## What you need to do
Output a verbatim copy of the data, cut off after the line that contains "C = S.collection".

## Material
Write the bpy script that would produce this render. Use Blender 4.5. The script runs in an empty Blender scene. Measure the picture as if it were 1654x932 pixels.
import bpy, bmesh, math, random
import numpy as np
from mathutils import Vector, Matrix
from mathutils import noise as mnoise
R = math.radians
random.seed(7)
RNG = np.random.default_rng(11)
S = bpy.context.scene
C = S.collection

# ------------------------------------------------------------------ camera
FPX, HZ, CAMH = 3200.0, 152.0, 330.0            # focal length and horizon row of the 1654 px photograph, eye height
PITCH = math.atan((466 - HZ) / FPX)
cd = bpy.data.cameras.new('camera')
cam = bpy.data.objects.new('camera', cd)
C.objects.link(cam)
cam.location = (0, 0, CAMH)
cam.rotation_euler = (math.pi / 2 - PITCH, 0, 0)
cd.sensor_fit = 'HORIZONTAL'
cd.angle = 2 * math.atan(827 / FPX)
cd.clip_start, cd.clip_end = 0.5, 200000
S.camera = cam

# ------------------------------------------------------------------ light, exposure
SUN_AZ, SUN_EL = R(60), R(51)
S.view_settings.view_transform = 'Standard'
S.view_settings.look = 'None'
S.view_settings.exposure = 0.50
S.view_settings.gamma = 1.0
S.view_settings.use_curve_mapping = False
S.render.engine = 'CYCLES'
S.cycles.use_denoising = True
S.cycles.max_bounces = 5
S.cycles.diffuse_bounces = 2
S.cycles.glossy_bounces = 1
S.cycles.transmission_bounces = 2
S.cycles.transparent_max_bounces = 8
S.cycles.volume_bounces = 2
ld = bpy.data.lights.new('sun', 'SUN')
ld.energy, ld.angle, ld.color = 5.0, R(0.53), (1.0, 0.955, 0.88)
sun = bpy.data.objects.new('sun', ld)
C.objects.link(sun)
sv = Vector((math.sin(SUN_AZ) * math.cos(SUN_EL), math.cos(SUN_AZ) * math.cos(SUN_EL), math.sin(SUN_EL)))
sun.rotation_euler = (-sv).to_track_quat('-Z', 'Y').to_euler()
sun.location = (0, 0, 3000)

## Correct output
Write the bpy script that would produce this render. Use Blender 4.5. The script runs in an empty Blender scene. Measure the picture as if it were 1654x932 pixels.
import bpy, bmesh, math, random
import numpy as np
from mathutils import Vector, Matrix
from mathutils import noise as mnoise
R = math.radians
random.seed(7)
RNG = np.random.default_rng(11)
S = bpy.context.scene
C = S.collection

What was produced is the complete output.